Still, some critics say the rise of the interlocking series has ushered a more perceivable decline of originality in Hollywood, especially among big-budget movies.

In the case of “Rogue One,” they say, the effort to align the film with the original saga cost it fully developed characters with robust relationships with one another. Writes Alyssa Rosenberg for The Washington Post: “They exist less as people, much less as avenues to explore any big ideas in depth or with sophistication, than as characters in a video game; we need them to complete tasks, not to be people.”

Not as easy as it looks

Others say producing a sequel (or prequel, or adaptation, or live-action version of a loved animated film, a la the 2016 smash "Jungle Book") with a budget of $200 million dollars is itself a major risk. Fulfilling audience expectations can be a huge burden – which makes the success of the last two “Star Wars” movies that much more remarkable, says Jason Squire, associate professor of the practice of cinematic arts at the University of Southern California.

“You’re trying to recapture the lightning in a bottle,” he says. “That’s highly creatively challenging.”
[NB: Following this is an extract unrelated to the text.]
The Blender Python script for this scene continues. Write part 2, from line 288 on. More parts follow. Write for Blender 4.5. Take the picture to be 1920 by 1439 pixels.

Of more than two dozen sequels Hollywood had released by the end of September this year, only seven performed better than their predecessors. According to Fortune magazine, “that means for every blockbuster like ‘Captain America: Civil War’ there have been more than 3.7 disappointments along the lines of ‘Zoolander 2’ or ‘Independence Day: Resurgence.’ ”

“I don’t think any of these tent-pole movies are risk averse,” Professor Squire says.

In addition to the financial risk, there's a real danger of outraging fans by messing with a beloved property – which George Lucas ran headlong into with three "Star Wars" prequels.

And with films like the musical “La La Land” and drug drama “Moonlight” receiving critical acclaim and box-office success, Squire says he is hard put to say the American film industry is lacking in originality.

Bigger ideas on the smaller screen

The most cutting-edge storytelling, however, has begun to move from the silver screen to the computer monitor.

Streaming services such as Netflix and HBO Go have given producers the creative freedom to explore the speculative, the fantastic, and the deeply disturbing: from what would happen if a creature from another dimension kidnapped a boy in 1980s Indiana, as in the wildly popular “Stranger Things,” to the consequences of taking technology too far, as in the sci-fi series “Black Mirror” and “Westworld.”

The reason, analysts say, is not only are blockbusters more expensive; people go to theaters less often now that they have access to all manner of content at their fingertips.

In the end, Levinson says, “It’s a question of what we want our movies to do. And I would say that as long as we get these cutting edges in one place or another, it’s not bad for our culture where one place where we used to get it changes to something else.”